----- DATA
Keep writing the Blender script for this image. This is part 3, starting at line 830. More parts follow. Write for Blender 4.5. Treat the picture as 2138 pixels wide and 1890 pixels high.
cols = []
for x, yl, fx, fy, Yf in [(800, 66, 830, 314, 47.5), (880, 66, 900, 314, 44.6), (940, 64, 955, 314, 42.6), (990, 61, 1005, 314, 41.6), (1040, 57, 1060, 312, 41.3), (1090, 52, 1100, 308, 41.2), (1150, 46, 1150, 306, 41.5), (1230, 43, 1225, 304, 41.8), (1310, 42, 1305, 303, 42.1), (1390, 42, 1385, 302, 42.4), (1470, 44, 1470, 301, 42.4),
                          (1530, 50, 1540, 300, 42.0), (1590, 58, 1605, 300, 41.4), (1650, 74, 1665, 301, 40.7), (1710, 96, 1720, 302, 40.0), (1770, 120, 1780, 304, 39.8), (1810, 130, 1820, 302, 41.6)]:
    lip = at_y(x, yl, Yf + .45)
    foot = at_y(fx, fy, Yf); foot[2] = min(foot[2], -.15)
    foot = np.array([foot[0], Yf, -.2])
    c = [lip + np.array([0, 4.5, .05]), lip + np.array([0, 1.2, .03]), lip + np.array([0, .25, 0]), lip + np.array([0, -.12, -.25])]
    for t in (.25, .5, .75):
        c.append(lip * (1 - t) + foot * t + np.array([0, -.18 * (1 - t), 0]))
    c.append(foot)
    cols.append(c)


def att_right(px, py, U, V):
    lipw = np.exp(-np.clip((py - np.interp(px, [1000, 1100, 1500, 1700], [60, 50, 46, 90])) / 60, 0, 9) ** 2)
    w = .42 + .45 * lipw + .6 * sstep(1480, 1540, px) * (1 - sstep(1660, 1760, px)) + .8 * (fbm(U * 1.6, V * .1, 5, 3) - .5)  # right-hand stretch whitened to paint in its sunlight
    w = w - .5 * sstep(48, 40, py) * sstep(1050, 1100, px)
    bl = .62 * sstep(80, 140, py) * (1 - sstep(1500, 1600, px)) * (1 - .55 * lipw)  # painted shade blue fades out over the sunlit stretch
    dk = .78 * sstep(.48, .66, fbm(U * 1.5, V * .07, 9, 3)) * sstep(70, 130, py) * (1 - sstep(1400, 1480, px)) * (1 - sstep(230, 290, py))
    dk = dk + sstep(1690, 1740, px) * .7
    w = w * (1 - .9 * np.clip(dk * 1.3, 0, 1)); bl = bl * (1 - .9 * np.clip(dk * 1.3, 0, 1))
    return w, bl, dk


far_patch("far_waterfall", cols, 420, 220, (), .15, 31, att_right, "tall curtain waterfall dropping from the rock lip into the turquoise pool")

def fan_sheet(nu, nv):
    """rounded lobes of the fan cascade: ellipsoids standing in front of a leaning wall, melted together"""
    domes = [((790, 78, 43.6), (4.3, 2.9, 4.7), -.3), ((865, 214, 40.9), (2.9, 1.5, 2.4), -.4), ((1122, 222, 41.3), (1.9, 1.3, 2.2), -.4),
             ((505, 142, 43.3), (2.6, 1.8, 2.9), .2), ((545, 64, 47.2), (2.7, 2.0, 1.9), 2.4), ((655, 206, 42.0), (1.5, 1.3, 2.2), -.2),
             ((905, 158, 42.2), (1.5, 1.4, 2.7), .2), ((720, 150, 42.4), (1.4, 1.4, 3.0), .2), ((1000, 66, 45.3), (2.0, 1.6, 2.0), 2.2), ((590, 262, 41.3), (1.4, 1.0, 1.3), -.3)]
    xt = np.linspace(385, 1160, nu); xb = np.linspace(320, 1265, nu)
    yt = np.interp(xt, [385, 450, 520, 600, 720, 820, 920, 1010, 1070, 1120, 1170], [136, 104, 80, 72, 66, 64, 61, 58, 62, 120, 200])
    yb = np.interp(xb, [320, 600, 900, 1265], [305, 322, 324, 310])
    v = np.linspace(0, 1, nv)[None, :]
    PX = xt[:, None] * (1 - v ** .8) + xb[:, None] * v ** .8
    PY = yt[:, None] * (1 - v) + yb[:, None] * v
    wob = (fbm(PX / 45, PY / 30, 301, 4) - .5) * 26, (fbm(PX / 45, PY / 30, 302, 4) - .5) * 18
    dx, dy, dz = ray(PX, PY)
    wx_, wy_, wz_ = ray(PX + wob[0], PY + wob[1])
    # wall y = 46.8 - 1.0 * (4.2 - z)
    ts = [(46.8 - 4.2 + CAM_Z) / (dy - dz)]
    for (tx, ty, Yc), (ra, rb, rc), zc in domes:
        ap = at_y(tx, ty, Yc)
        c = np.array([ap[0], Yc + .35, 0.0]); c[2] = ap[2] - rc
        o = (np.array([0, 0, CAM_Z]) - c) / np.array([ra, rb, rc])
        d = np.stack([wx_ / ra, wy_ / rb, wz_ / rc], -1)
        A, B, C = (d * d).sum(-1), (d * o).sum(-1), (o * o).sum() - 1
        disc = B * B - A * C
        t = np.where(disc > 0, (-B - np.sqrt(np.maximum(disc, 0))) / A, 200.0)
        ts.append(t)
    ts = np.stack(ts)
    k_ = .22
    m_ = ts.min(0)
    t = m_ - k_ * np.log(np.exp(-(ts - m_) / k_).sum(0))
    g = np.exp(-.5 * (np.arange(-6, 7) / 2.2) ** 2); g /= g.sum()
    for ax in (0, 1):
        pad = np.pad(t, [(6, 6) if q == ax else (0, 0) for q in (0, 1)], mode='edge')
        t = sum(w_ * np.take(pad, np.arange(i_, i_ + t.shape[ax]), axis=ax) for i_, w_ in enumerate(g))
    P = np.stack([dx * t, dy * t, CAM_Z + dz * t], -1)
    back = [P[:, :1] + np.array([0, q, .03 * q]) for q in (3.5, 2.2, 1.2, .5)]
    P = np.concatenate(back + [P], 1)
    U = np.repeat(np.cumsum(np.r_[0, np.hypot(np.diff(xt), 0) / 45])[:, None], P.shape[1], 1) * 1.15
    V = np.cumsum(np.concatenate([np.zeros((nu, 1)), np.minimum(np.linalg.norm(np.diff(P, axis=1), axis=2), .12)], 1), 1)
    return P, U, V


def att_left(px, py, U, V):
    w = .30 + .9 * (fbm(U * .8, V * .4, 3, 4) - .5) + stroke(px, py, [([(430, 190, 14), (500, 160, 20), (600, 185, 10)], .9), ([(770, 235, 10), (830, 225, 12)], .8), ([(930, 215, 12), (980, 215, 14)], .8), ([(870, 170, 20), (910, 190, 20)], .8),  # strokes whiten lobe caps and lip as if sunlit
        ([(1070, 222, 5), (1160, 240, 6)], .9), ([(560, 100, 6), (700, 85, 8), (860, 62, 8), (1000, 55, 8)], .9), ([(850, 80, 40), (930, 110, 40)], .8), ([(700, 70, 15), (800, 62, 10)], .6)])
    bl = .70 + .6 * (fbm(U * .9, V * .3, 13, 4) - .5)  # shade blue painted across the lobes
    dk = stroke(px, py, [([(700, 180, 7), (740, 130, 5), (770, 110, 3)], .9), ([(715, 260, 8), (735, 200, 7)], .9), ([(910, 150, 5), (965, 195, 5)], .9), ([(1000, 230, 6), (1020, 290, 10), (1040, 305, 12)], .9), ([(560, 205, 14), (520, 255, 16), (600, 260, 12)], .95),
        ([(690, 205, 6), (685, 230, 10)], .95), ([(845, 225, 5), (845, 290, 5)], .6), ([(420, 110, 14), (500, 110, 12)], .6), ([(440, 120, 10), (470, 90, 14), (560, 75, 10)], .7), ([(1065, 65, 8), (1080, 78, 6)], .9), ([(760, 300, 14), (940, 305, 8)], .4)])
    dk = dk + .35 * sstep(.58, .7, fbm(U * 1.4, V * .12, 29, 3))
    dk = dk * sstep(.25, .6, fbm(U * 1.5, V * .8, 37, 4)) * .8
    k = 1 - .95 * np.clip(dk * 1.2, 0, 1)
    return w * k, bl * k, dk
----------
SHORT EXERCISE
Nothing but the lines from the line that contains "dk = dk + sstep(1690, 1740, px) * .7" through the line that contains "curtain waterfall dropping" should be given again, each exactly as it stands, both ends included.

SOLVED EXERCISE
    dk = dk + sstep(1690, 1740, px) * .7
    w = w * (1 - .9 * np.clip(dk * 1.3, 0, 1)); bl = bl * (1 - .9 * np.clip(dk * 1.3, 0, 1))
    return w, bl, dk


far_patch("far_waterfall", cols, 420, 220, (), .15, 31, att_right, "tall curtain waterfall dropping from the rock lip into the turquoise pool")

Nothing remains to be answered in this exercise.